John Gilmore Riley House, Tallahassee, Florida

John G. Riley was born a slave in 1859 and died a millionaire in 1954. Built in 1890, the two-story vernacular house remained in the family until 1970.

It is the last physical evidence of a thriving middle-class African-American community that existed in downtown Tallahassee at the turn of the 20th century.

Lewis H. Latimer House, New York City (Queens), New York

Lewis Howard Latimer was an African-American inventor, electrical pioneer, and a son of fugitive slaves. With no access to formal education, Latimer taught himself mechanical drawing while in the Union Navy, and eventually became a chief draftsman, patent expert, and inventor. The modest Queen Anne-style, wood-frame suburban residence was constructed between 1887 and 1889 by the Sexton family. Lewis Howard Latimer lived in the house from 1903 until his death in 1928. 

Louis Armstrong House, New York City (Queens), New York

Home to the famed musician his wife, Lucille Wilson, from 1943 until his death in 1971, the brick row house contains all the furniture, appliances, paintings, decorations, and other objets d’arts left in the House after Louis and Lucille’s deaths.

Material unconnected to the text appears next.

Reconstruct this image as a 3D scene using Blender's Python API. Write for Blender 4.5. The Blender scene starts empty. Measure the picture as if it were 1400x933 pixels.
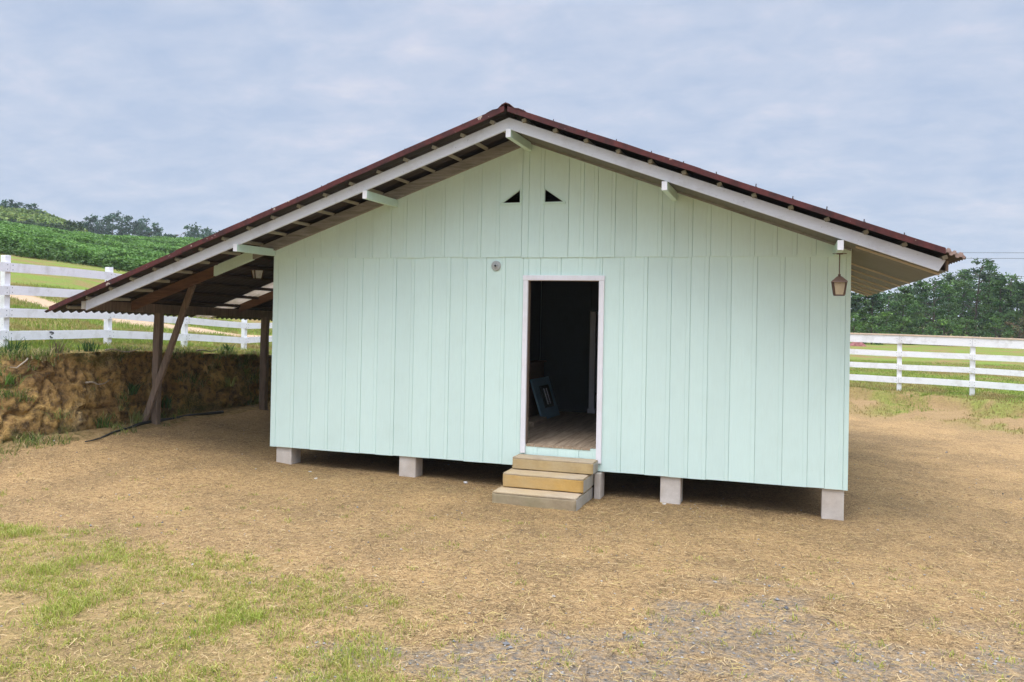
import math, random
import numpy as np
# ------------------------------------------------------------------ camera constants and terrain (world: X along facade, Y into the house, Z up; z=0 is the wall's lower edge)
CAM = np.array([6.95948, -10.42233, 1.92085])
CR = np.array([0.95051533, 0.31007497, 0.01934206])
CU = np.array([-0.01572571, -0.01415851, 0.99977609])
CF = np.array([-0.3102794, 0.95060667, 0.00858173])
F = 1167.01; CYP = 420.504

def _hash(ix, iy, seed):
    h = (ix.astype(np.int64) * 374761393 + iy.astype(np.int64) * 668265263 + seed * 974634541) & 0xFFFFFFFF
    h = ((h ^ (h >> 13)) * 1274126177) & 0xFFFFFFFF
    return ((h ^ (h >> 16)) & 0xFFFF) / 65535.0
def vnoise(x, y, seed=0):
    x = np.asarray(x, float); y = np.asarray(y, float)
    ix = np.floor(x); iy = np.floor(y); fx = x - ix; fy = y - iy
    fx = fx * fx * (3 - 2 * fx); fy = fy * fy * (3 - 2 * fy)
    a = _hash(ix, iy, seed); b = _hash(ix + 1, iy, seed); c = _hash(ix, iy + 1, seed); d = _hash(ix + 1, iy + 1, seed)
    return (a + (b - a) * fx) * (1 - fy) + (c + (d - c) * fx) * fy
def fbm(x, y, seed=0, oct=4):
    s = 0.0; a = 0.5; t = 0.0
    for i in range(oct):
        s = s + a * vnoise(x * 2 ** i + 17.3 * i, y * 2 ** i - 9.1 * i, seed + i); t += a; a *= 0.5
    return s / t
def sstep(a, b, x):
    t = np.clip((x - a) / (b - a), 0, 1); return t * t * (3 - 2 * t)

TU = np.array([-600, 0, 60, 100, 130, 250, 330, 450, 700, 1000, 1165, 1400, 2000.])
TD = np.array([0, 11, 13, 16, 20, 35, 60, 88, 100, 130, 170, 300, 900.])
TT = np.array([
 [1.15, 1.2, 1.32, 1.65, 2.2, 4.2, 7.6, 11.0, 12.2, 16.8, 18, 10, 0],
 [1.15, 1.14, 1.25, 1.6, 2.05, 3.93, 6.8, 9.6, 11.0, 16.0, 15, 8, 0],
 [1.15, 1.14, 1.22, 1.5, 1.9, 3.65, 6.4, 9.2, 10.5, 15.2, 14, 8, 0],
 [1.15, 1.14, 1.2, 1.35, 1.75, 3.4, 6.1, 9.0, 10.0, 13.6, 12.5, 8, 0],
 [1.15, 1.14, 1.2, 1.25, 1.6, 3.2, 5.9, 8.85, 9.6, 11.4, 10, 8, 0],
 [1.1, 1.1, 1.12, 1.1, 1.1, 2.3, 5.3, 8.6, 9.1, 9.6, 9.5, 8, 0],
 [1.05, 1.05, 1.05, 1.02, .96, 1.5, 4.2, 8.4, 8.9, 9.2, 9.2, 8, 0],
 [.9, .9, .9, .9, .85, 1.2, 3.2, 6.5, 7.0, 7.5, 7.5, 6, 0],
 [.5, .5, .5, .5, .5, .8, 2.0, 3.5, 3.8, 4, 4, 3, 0],
 [.15, .15, .15, .15, .15, .2, .5, .7, .8, .9, 1, 1, 0],
 [.1, .1, .1, .1, .1, .2, .4, .5, .5, .5, .5, .5, 0],
 [.0, .0, .0, .0, .07, .2, .4, .5, .5, .5, .5, .5, 0],
 [-.1, -.1, -.1, -.1, 0, .15, .4, .5, .5, .5, .5, .5, 0]])
def upland(X, Y):
    dx = X - CAM[0]; dy = Y - CAM[1]
    n = math.hypot(CF[0], CF[1]); fx, fy = CF[0] / n, CF[1] / n
    d = dx * fx + dy * fy; l = dx * fy - dy * fx
    u = 700 + F * l / np.maximum(d, 2.0); u = np.clip(u, -600, 2000); d = np.clip(d, 0, 900)
    i = np.clip(np.searchsorted(TU, u, side='right') - 1, 0, len(TU) - 2)
    j = np.clip(np.searchsorted(TD, d, side='right') - 1, 0, len(TD) - 2)
    fu = (u - TU[i]) / (TU[i + 1] - TU[i]); fd = (d - TD[j]) / (TD[j + 1] - TD[j])
    return (TT[i, j] * (1 - fu) + TT[i + 1, j] * fu) * (1 - fd) + (TT[i, j + 1] * (1 - fu) + TT[i + 1, j + 1] * fu) * fd
def yard(X, Y):
    zf = np.interp(X, [-6, -3, -2.55, -1, .3, 2.2, 5.7, 7.5, 9, 12, 20], [.2, .1, .05, -.12, -.242, -.285, -.33, -.352, -.4, -.45, -.5])
    k = sstep(-1.2, -3.5, Y)
    zf = zf * (1 - k) + (-.25) * k
    return zf
BASE = np.array([(2, 12.2), (6, 11.6), (8.38, 11.25), (9.38, 11.0), (10.3, 10.15), (11.4, 9.05), (13, 7.6), (17, 4.5), (30, -4), (60, -25)])
def right_dist(X, Y):     # signed distance beyond the foot of the right-hand bank
    best = np.full(np.shape(X), 1e9); sg = np.zeros(np.shape(X))
    for (x0, y0), (x1, y1) in zip(BASE[:-1], BASE[1:]):
        ex, ey = x1 - x0, y1 - y0; L = ex * ex + ey * ey
        t = np.clip(((X - x0) * ex + (Y - y0) * ey) / L, 0, 1)
        px, py = x0 + t * ex, y0 + t * ey
        dd = np.hypot(X - px, Y - py)
        s = np.sign(ex * (Y - y0) - ey * (X - x0))
        m = dd < best
        best = np.where(m, dd, best); sg = np.where(m, s, sg)
    return best * np.where(sg == 0, 1, sg)
def bank_x(Y):            # line of the cut earth bank on the left
    return -3.12 + .16 * (fbm(Y * .5, Y * 0 + 3.3, 5, 2) - .5) - .25 * sstep(-.5, -3.0, Y)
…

Mary McLeod Bethune Home, Daytona Beach, Florida

Built in the early-1900s, this classic American foursquare house was home to Mary McLeod Bethune from 1913 until her death in 1955. Bethune, an African-American born to formerly enslaved parents, achieved nationwide notice for her success in establishing the Daytona Educational and Industrial Training School (now Bethune-Cookman University.) She went on to play an important role in the advance of education and civil rights, particularly in the years between the world wars. 

Nash House Museum, Buffalo, New York

This unassuming two and one-half story house was constructed in 1892 in the Queen Anne style. It was home to Rev. J. Edward Nash Sr. (1868–1957), the pastor of Buffalo’s Michigan Avenue Baptist Church. Reverend Nash’s leadership and presence in Buffalo’s African-American community during the first 50 years of the 20th century earned him legendary status in the city. 

Pope House Museum, Raleigh, North Carolina

Built in 1901, this brick two-story house a few blocks from the Capitol building in downtown Raleigh is the only African-American house museum in the state of North Carolina. It offers a glimpse into the life of one of Raleigh’s most intriguing citizens, Dr. Manassa Thomas Pope, who was the only African-American man to run for mayor of a Southern capital in the midst of the Jim Crow Era.